The same is playing out just north of that district, where Carole Shea-Porter is retiring from the New Hampshire’s open 1st congressional district. Only one of the 10 Democratic candidates there has come out in favor of impeachment proceedings—even though Shea-Porter herself has suggested she would support that course of action. Sticking out on the issue doesn’t seem to have helped Lincoln Soldati gain traction against better-known candidates who have avoided the issue.

In the hot Boston race, neither incumbent Michael Capuano or his challenger, Boston City Councilor Ayanna Pressley, have been emphasizing the investigation or impeachment. Capuano, who had cautioned against impeachment a year ago, voted in favor of considering it late last year. Pressley, who has not spoken publicly about it on the campaign trail, provided a statement saying that she would vote for impeachment—but emphasized that it is just one aspect of a much bigger conversation about “the actions of this draconian administration.”

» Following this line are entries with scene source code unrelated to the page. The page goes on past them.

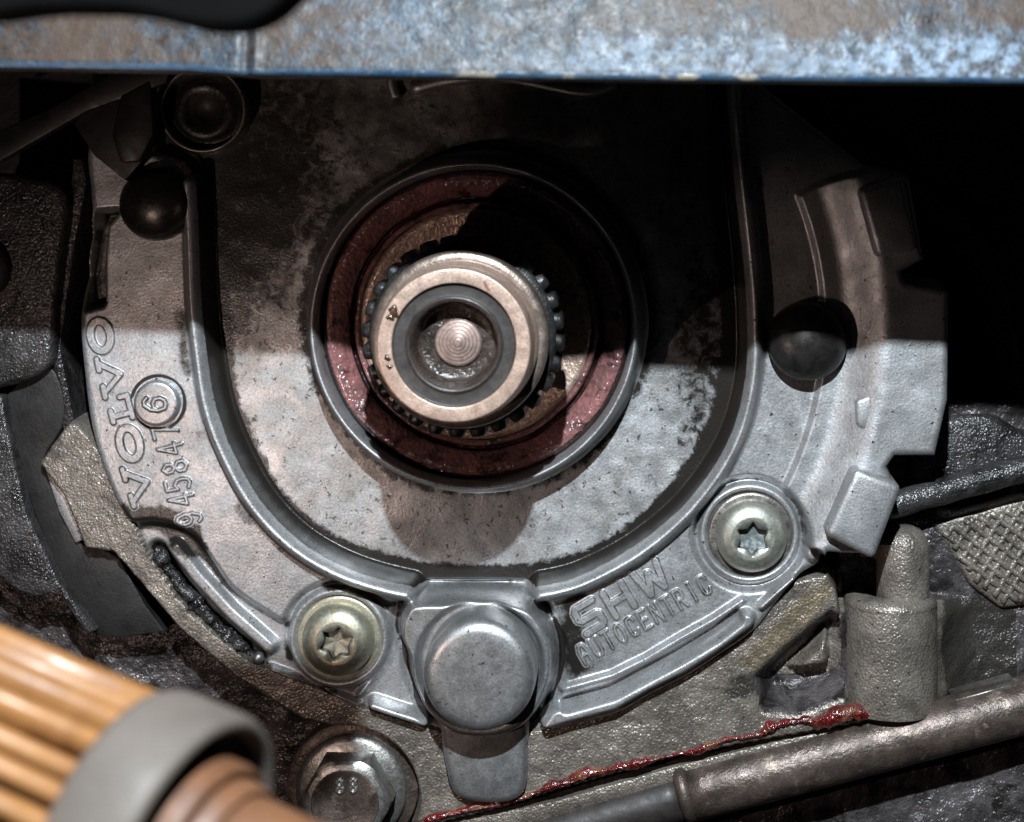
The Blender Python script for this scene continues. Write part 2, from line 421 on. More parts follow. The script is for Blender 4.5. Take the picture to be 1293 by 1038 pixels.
# outer lips, bars and thin ridges
def bar(pts, hw, top, fil=6, z=None):
    global H
    d = seg_d(X, Y, US(pts, z if z is not None else top))
    H = smax(H, np.where(d < hw + fil, -30 + (top + 30) * sm((hw + fil - d) / fil), -30), 4)
    return d
dl1 = bar([(690, 912), (708, 906), (773, 889), (816, 864), (859, 843), (902, 815), (943, 785)], 8, 36, 8)
dl2 = bar([(709, 872), (773, 854), (816, 833), (859, 807), (902, 783), (938, 759)], 2.5, 25, 6)
bar([(962, 767), (1001, 731)], 3, 27, 5)
bar([(470, 893), (500, 903), (536, 914)], 4, 26, 7)
bar([(341, 846), (400, 868), (452, 892)], 2.5, 13, 4)
bar([(1018, 684), (1026, 702)], 6, 26, 6)
bar([(452, 880), (466, 862), (478, 842), (486, 815), (489, 790)], 1.5, 15, 5)
groove = (seg_d(X, Y, US([(716, 887), (773, 871), (816, 848), (859, 825), (902, 799), (930, 777)], 16)))
H -= 16 * sm((9 - groove) / 6)
# lip and trough on the far flank
trp = poly_d(X, Y, US([(150, 266), (135, 283), (131, 320), (131, 384), (108, 390), (105, 350), (113, 300), (124, 268)], 10))
H -= 42 * sm((4 - trp) / 7)
# bolt seats
for (bx, by) in (U((427, 806), 14), U((947, 675), 18)):
    r = np.hypot(X - bx, Y - by)
    f = sm((75 - r) / 9)
    H = H * (1 - f) + f * np.where(r > 64, 2, np.minimum(H, 6))
    H = np.where(r < 66, np.maximum(H, 2 + 12 * sm((66 - r) / 5)), H)
    H -= 10 * sm((55 - r) / 3)
# pan sunk inside the rib
base = H
ptop = -20 + 4 * (vnoise(X, Y, 90, 3) - .5)
fpan = sm((-sp + 8) / 19)
H = base * (1 - fpan) + ptop * fpan
# rib
rib = 40 - 90 * (1 - np.sqrt(np.clip(1 - (dr / 17.0) ** 2, 0, 1)))
rib = np.where(dr > 17, -50 - (dr - 17) * 4, rib)
H = smax(H, rib, 6)
# hub
hubh = 45
H = H - 10 * sm((14 - sh) / 10) * (sh > -12) * (Y > AY + 330) * (dr > 18)
fh = sm((-sh) / 13 + 0.1)
H = H * (1 - fh) + np.maximum(hubh, H * 0) * fh
hx, hy = U((606, 836), 34)
rh = np.hypot(X - hx, Y - hy)
H -= 16 * sm((81 - rh) / 9)
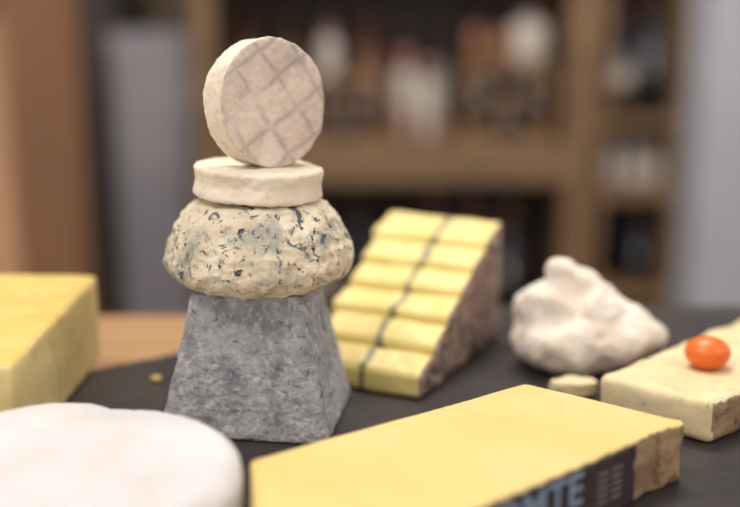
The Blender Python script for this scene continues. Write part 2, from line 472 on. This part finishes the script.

Some of that is the result of coordinated effort. National party leaders and organizations have aggressively counseled candidates to stick to issues, warning that impeachment talk in particular could hurt Democrats’ chances.
But it’s not just the Democrats. None of the three Republican candidates for U.S. Senate in Massachusetts—Geoff Diehl, John Kingston, and Beth Lindstrom—has said or tweeted anything about Trump’s claim to self-pardon power, or his declaration of Mueller’s investigation as unconstitutional.

If a focus on Trump’s ongoing clash with Mueller had the potential to sway primary voters, in either party and in either direction, you can bet more candidates would be talking about it.
And you can bet they will, if that changes.

What if the Mueller bomb hits?

Where primaries have been held so far, the general trend has been toward safe, if solidly ideological candidates—with an advantage for women among Democrats, and for proven Trump loyalty among Republicans.
Outsider candidates trying to storm the gates—including those backed by Bernie Sanders, for example—have not done as well. And there have been very few instances where incumbents running for re-election have been made to sweat through primary challenges—except for the occasional Republican who has expressed dissent from Trump.

All of that would suggest good news for Capuano in his September primary; perhaps state senator Barbara L’Italien in the Massachusetts 3rd district; Trump-backer Diehl; and maybe Maura Sullivan or Chris Pappas in New Hampshire.
But, those projections are based on a mood that could change dramatically among primary voters.

If Mueller does drop a major bombshell over the summer—if he indicts more high-level officials, or lays out a timetable of collusion in a report or court documents—it could have a dramatic effect, particularly among the party faithful who tend to vote in primaries.

What that effect would be is hard to predict. Among Democrats, perhaps voters will flock toward those candidates who had the gumption to speak up on impeachment early on. Maybe they’ll flee the safety of “establishment” candidates and seek out the ones who can reflect and articulate their own internal rage.

Or, maybe just the opposite: maybe, in potentially competitive districts such as the New Hampshire 1st and Massachusetts 3rd, primary voters will cling to mainstream candidates who have the best chance to win a general election and help assure a Democratic majority in Congress.

And what about Republicans? Would they demand that candidates defend Trump in the face of what they consider a corrupt special investigation? Or would large numbers defect from Trumpism and look for candidates to save the GOP from him—or just retreat and sit out the primaries altogether?

Or, perhaps, the campaigns will forge ahead as they have so far, in a separate world where the news of the day barely intrudes on the political discourse.